### PROBLEM STATEMENT
Write out every record below exactly as it appears.

══ RECORD LIST

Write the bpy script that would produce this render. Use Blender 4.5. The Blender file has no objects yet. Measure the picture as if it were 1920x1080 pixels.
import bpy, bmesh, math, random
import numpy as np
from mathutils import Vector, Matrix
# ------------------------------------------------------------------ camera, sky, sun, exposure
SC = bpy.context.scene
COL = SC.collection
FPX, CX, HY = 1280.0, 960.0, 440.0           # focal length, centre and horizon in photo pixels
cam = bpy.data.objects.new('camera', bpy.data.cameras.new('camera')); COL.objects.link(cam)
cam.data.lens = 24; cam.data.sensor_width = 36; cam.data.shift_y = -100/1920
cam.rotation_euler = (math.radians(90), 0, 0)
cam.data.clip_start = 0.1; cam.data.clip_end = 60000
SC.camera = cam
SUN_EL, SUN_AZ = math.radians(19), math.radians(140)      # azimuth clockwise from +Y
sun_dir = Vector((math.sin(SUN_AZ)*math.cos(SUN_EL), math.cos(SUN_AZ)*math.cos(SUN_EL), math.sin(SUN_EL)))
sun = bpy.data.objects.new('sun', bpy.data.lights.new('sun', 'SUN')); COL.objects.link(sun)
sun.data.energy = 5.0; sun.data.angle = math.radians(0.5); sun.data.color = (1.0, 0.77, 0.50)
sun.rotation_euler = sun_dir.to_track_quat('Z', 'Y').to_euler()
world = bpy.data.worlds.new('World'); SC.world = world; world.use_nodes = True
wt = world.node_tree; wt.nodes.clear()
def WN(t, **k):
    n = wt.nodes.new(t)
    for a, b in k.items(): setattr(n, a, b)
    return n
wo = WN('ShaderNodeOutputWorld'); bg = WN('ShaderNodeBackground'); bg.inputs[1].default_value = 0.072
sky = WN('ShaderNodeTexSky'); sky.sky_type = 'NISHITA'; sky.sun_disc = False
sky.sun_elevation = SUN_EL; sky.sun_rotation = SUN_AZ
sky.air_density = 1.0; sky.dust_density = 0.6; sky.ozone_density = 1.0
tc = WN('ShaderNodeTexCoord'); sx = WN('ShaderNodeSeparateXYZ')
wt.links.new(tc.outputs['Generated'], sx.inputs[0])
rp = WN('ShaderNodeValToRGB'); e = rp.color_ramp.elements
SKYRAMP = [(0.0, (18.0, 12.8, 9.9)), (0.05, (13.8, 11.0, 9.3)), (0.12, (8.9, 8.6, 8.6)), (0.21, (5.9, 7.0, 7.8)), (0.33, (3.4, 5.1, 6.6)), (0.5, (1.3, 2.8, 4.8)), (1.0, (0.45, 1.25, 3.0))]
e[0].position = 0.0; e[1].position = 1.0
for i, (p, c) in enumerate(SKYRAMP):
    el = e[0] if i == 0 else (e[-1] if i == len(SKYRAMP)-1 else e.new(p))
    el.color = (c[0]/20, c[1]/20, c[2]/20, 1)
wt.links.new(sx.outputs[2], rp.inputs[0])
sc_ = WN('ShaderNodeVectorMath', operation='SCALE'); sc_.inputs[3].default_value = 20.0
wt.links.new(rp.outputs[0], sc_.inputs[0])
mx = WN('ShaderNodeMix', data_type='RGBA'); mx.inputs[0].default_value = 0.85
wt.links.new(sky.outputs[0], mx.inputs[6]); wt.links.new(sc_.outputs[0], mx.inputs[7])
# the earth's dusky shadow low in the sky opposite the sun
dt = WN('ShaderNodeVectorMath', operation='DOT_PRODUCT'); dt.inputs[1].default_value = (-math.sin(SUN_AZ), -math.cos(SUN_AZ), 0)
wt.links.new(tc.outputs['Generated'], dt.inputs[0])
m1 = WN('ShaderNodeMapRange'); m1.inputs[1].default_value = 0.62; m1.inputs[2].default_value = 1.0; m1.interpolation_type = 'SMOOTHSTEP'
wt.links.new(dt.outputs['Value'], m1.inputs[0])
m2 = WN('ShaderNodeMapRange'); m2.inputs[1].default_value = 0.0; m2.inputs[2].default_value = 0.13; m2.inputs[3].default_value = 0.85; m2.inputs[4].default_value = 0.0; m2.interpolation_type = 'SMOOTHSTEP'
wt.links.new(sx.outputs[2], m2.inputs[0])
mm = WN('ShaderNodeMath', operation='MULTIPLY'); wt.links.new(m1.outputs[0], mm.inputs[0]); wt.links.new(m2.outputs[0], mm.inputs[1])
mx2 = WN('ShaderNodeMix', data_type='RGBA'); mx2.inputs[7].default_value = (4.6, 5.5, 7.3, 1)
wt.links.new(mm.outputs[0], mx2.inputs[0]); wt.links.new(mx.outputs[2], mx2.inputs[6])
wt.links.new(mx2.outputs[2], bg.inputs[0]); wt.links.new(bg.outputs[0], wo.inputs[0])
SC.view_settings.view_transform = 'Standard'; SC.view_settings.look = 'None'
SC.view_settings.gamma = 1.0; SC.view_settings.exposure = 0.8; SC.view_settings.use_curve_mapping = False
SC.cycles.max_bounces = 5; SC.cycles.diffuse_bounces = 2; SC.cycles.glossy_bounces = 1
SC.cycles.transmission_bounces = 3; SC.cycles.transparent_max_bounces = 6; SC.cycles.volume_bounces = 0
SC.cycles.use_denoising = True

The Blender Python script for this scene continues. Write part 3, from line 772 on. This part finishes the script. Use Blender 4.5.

════

### TASK RESULT
Write the bpy script that would produce this render. Use Blender 4.5. The Blender file has no objects yet. Measure the picture as if it were 1920x1080 pixels.
import bpy, bmesh, math, random
import numpy as np
from mathutils import Vector, Matrix
# ------------------------------------------------------------------ camera, sky, sun, exposure
SC = bpy.context.scene
COL = SC.collection
FPX, CX, HY = 1280.0, 960.0, 440.0           # focal length, centre and horizon in photo pixels
cam = bpy.data.objects.new('camera', bpy.data.cameras.new('camera')); COL.objects.link(cam)
cam.data.lens = 24; cam.data.sensor_width = 36; cam.data.shift_y = -100/1920
cam.rotation_euler = (math.radians(90), 0, 0)
cam.data.clip_start = 0.1; cam.data.clip_end = 60000
SC.camera = cam
SUN_EL, SUN_AZ = math.radians(19), math.radians(140)      # azimuth clockwise from +Y
sun_dir = Vector((math.sin(SUN_AZ)*math.cos(SUN_EL), math.cos(SUN_AZ)*math.cos(SUN_EL), math.sin(SUN_EL)))
sun = bpy.data.objects.new('sun', bpy.data.lights.new('sun', 'SUN')); COL.objects.link(sun)
sun.data.energy = 5.0; sun.data.angle = math.radians(0.5); sun.data.color = (1.0, 0.77, 0.50)
sun.rotation_euler = sun_dir.to_track_quat('Z', 'Y').to_euler()
world = bpy.data.worlds.new('World'); SC.world = world; world.use_nodes = True
wt = world.node_tree; wt.nodes.clear()
def WN(t, **k):
    n = wt.nodes.new(t)
    for a, b in k.items(): setattr(n, a, b)
    return n
wo = WN('ShaderNodeOutputWorld'); bg = WN('ShaderNodeBackground'); bg.inputs[1].default_value = 0.072
sky = WN('ShaderNodeTexSky'); sky.sky_type = 'NISHITA'; sky.sun_disc = False
sky.sun_elevation = SUN_EL; sky.sun_rotation = SUN_AZ
sky.air_density = 1.0; sky.dust_density = 0.6; sky.ozone_density = 1.0
tc = WN('ShaderNodeTexCoord'); sx = WN('ShaderNodeSeparateXYZ')
wt.links.new(tc.outputs['Generated'], sx.inputs[0])
rp = WN('ShaderNodeValToRGB'); e = rp.color_ramp.elements
SKYRAMP = [(0.0, (18.0, 12.8, 9.9)), (0.05, (13.8, 11.0, 9.3)), (0.12, (8.9, 8.6, 8.6)), (0.21, (5.9, 7.0, 7.8)), (0.33, (3.4, 5.1, 6.6)), (0.5, (1.3, 2.8, 4.8)), (1.0, (0.45, 1.25, 3.0))]
e[0].position = 0.0; e[1].position = 1.0
for i, (p, c) in enumerate(SKYRAMP):
    el = e[0] if i == 0 else (e[-1] if i == len(SKYRAMP)-1 else e.new(p))
    el.color = (c[0]/20, c[1]/20, c[2]/20, 1)
wt.links.new(sx.outputs[2], rp.inputs[0])
sc_ = WN('ShaderNodeVectorMath', operation='SCALE'); sc_.inputs[3].default_value = 20.0
wt.links.new(rp.outputs[0], sc_.inputs[0])
mx = WN('ShaderNodeMix', data_type='RGBA'); mx.inputs[0].default_value = 0.85
wt.links.new(sky.outputs[0], mx.inputs[6]); wt.links.new(sc_.outputs[0], mx.inputs[7])
# the earth's dusky shadow low in the sky opposite the sun
dt = WN('ShaderNodeVectorMath', operation='DOT_PRODUCT'); dt.inputs[1].default_value = (-math.sin(SUN_AZ), -math.cos(SUN_AZ), 0)
wt.links.new(tc.outputs['Generated'], dt.inputs[0])
m1 = WN('ShaderNodeMapRange'); m1.inputs[1].default_value = 0.62; m1.inputs[2].default_value = 1.0; m1.interpolation_type = 'SMOOTHSTEP'
wt.links.new(dt.outputs['Value'], m1.inputs[0])
m2 = WN('ShaderNodeMapRange'); m2.inputs[1].default_value = 0.0; m2.inputs[2].default_value = 0.13; m2.inputs[3].default_value = 0.85; m2.inputs[4].default_value = 0.0; m2.interpolation_type = 'SMOOTHSTEP'
wt.links.new(sx.outputs[2], m2.inputs[0])
mm = WN('ShaderNodeMath', operation='MULTIPLY'); wt.links.new(m1.outputs[0], mm.inputs[0]); wt.links.new(m2.outputs[0], mm.inputs[1])
mx2 = WN('ShaderNodeMix', data_type='RGBA'); mx2.inputs[7].default_value = (4.6, 5.5, 7.3, 1)
wt.links.new(mm.outputs[0], mx2.inputs[0]); wt.links.new(mx.outputs[2], mx2.inputs[6])
wt.links.new(mx2.outputs[2], bg.inputs[0]); wt.links.new(bg.outputs[0], wo.inputs[0])
SC.view_settings.view_transform = 'Standard'; SC.view_settings.look = 'None'
SC.view_settings.gamma = 1.0; SC.view_settings.exposure = 0.8; SC.view_settings.use_curve_mapping = False
SC.cycles.max_bounces = 5; SC.cycles.diffuse_bounces = 2; SC.cycles.glossy_bounces = 1
SC.cycles.transmission_bounces = 3; SC.cycles.transparent_max_bounces = 6; SC.cycles.volume_bounces = 0
SC.cycles.use_denoising = True

The Blender Python script for this scene continues. Write part 3, from line 772 on. This part finishes the script. Use Blender 4.5.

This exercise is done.